Marathon Oil (MRO, news, msgs), for example, recently reported that that the average spread between the price of sour crude and light sweet crude widened from $7.77 per barrel a year ago to $9.52 a barrel.
But refinery capacity isn't just a bottleneck for heavy grades. Because the global refinery industry is operating at full capacity, refiners can charge more to refine petroleum products. For Marathon, the Chicago crack spread -- the difference between the price of a barrel of crude at the refinery and the value of the products produced from that barrel and sold in the Midwest -- reached $17.29 a barrel in the third quarter of 2005, up 124.5% from $7.70 a year ago.
Time to get selective So if the price trends are all still up, why should the next stage of the rally be less spectacular and more selective?
While the price of oil climbed 52% through the first nine months of 2005, the price may jump only 20% in 2006. Refinery crack spreads at the end of September were nine times the 20-year average. Refiners won't see run-ups like that in 2006, and there's a good chance that crack spreads will come down from current highs as U.S. refineries get back on line after the Gulf hurricanes. Meanwhile, costs for everything from steel pipe to drilling rigs are climbing. In some cases, costs for oil companies are climbing faster than the price of oil. That will moderate stock gains in the sector.

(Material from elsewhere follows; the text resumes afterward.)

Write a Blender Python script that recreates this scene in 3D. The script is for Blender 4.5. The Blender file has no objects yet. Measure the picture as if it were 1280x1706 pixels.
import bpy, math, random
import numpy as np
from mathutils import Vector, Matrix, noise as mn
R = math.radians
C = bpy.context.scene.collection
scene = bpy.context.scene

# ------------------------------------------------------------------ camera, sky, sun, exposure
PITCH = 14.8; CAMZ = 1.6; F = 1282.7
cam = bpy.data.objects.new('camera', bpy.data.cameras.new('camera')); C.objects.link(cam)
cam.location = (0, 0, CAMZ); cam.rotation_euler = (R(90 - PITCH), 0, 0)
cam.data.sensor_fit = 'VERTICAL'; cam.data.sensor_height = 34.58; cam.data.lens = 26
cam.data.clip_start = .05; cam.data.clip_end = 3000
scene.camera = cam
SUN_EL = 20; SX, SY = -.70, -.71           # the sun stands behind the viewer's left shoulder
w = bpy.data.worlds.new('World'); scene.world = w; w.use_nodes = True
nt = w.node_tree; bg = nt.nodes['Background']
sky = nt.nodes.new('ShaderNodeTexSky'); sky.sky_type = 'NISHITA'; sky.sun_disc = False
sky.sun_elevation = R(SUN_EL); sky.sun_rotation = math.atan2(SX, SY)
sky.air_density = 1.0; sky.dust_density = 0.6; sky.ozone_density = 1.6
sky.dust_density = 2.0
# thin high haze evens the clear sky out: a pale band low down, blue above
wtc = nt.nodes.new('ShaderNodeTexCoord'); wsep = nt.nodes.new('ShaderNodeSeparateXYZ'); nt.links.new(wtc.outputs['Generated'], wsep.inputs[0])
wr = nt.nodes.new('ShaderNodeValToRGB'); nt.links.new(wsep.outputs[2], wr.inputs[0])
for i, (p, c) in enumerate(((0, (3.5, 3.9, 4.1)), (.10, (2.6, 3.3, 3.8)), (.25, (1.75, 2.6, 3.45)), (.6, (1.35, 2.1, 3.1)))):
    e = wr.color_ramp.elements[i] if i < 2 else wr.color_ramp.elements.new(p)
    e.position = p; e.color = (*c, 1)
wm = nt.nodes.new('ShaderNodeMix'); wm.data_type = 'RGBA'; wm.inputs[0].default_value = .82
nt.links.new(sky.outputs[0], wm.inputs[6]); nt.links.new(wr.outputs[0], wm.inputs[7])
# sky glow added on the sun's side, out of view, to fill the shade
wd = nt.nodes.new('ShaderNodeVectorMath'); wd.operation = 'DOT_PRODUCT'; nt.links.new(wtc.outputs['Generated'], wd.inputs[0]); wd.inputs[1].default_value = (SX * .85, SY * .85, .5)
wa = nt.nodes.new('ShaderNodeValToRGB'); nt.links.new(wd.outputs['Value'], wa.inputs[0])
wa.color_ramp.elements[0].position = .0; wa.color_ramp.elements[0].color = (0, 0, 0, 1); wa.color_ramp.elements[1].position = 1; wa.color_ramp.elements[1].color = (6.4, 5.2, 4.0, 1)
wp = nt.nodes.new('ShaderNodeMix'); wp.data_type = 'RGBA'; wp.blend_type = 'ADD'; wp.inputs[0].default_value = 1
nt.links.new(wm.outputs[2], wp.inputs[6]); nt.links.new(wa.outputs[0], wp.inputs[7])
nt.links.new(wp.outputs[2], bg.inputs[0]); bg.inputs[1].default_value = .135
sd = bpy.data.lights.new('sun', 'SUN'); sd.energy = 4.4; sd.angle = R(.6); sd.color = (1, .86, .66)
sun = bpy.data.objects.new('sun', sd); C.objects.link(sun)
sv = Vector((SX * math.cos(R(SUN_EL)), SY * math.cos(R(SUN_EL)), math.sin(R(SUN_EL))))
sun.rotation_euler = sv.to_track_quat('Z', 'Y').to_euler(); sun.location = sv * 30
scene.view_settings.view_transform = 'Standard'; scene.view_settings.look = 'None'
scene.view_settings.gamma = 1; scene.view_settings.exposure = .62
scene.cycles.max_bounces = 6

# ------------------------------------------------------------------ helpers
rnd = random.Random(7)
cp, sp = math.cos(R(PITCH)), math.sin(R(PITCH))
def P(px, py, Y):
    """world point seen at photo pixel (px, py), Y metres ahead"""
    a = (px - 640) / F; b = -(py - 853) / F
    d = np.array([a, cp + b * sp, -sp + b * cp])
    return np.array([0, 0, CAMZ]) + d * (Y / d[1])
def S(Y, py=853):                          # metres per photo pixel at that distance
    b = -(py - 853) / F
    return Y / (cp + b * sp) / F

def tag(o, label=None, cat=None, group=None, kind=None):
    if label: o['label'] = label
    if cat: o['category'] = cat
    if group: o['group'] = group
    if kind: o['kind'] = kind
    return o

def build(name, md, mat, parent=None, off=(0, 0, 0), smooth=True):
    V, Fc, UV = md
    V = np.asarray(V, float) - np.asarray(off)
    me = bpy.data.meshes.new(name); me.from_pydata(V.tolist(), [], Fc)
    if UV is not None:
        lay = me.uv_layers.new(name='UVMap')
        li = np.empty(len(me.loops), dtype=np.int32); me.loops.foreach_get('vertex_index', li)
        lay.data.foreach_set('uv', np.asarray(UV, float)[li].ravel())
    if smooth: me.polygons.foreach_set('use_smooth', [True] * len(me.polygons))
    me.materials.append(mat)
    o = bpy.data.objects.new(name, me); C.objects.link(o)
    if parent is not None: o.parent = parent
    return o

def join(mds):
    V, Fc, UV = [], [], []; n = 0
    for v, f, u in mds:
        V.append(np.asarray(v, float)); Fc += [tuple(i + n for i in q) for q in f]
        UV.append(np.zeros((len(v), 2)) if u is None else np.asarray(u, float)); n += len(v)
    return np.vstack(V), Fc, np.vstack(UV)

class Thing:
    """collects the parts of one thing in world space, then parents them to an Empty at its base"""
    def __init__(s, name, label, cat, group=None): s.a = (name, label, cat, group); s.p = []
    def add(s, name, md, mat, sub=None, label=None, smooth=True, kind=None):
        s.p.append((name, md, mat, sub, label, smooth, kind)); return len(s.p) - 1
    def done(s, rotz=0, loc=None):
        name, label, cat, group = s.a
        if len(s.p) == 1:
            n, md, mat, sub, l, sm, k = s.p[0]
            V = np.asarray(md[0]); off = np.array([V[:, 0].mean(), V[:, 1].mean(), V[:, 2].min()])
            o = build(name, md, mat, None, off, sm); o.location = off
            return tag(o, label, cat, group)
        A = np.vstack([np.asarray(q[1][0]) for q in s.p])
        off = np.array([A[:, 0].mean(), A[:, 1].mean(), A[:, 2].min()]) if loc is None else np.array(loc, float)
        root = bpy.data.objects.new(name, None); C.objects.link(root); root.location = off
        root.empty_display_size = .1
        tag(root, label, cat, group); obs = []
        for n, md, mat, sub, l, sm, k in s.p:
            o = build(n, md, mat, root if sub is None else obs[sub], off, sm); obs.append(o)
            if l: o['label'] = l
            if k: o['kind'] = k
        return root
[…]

These trends will separate the great companies from the mediocre ones. Companies that don't control costs well will see margins fall. Refiners with capacity in the sour end of the oil-grade spectrum will see bigger margins than their peers. Oil producers with a history of adding reserves at low cost will outpace peers who struggle to find oil or overpay for reserves. And pick-and-shovel makers -- maybe, since this is oil, we should call them drill-and-pump makers -- could well outperform even the best producers.